Pilots who fly above Mach 1 sometimes speak of a supersonic moment that causes the instruments, ever-so-briefly, to blur. Charging down a track in the 1,200-hp Henessey Venom GT there's a moment when my eyes pull the same trick. This isn't a car, man, this is the best way to die.
Bill Clinton famously said "There's nothing wrong with America, that can't be fixed with what's right with America." John Hennessey — who I'm guessing didn't vote for Clinton based on things he says on Facebook — has his own version of this: there's nothing wrong with the Lotus Exige that can't be fixed by what's right with an American V8.
In this case it's a GM-sourced 6.2-liter V8 boosted with a pair of giant, earth-spinning Garrett ball bearing turbochargers sitting below a massive engine cover lined with NASA-spec gold foil that looks like it was borrowed from an exhibit at the NASA Space Center down the road from Hennessey's main campus in Sealy, Texas.
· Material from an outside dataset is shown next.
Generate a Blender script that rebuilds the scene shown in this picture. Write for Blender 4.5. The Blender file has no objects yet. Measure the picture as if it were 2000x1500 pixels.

The Texas prairies and plains have a way of screwing with a man's brain. All that possibility. It's why movies about Texans have names like Giant and Big Jake. I'm not sure what they call movies about people from Delaware. I'm not even sure they make movies about people from Delaware.
So you'll have to take it on my authority, as a Texan, that John's not bullshitting anyone when he tells them this whole thing started as a joke. A wouldn't-it-be-funny-if sort of proposition. Fortunately, when you've got a shop full of Texans used to playing with 1,000-hp Ford GTs and Dodge Vipers, it's not hard to turn a joke into reality.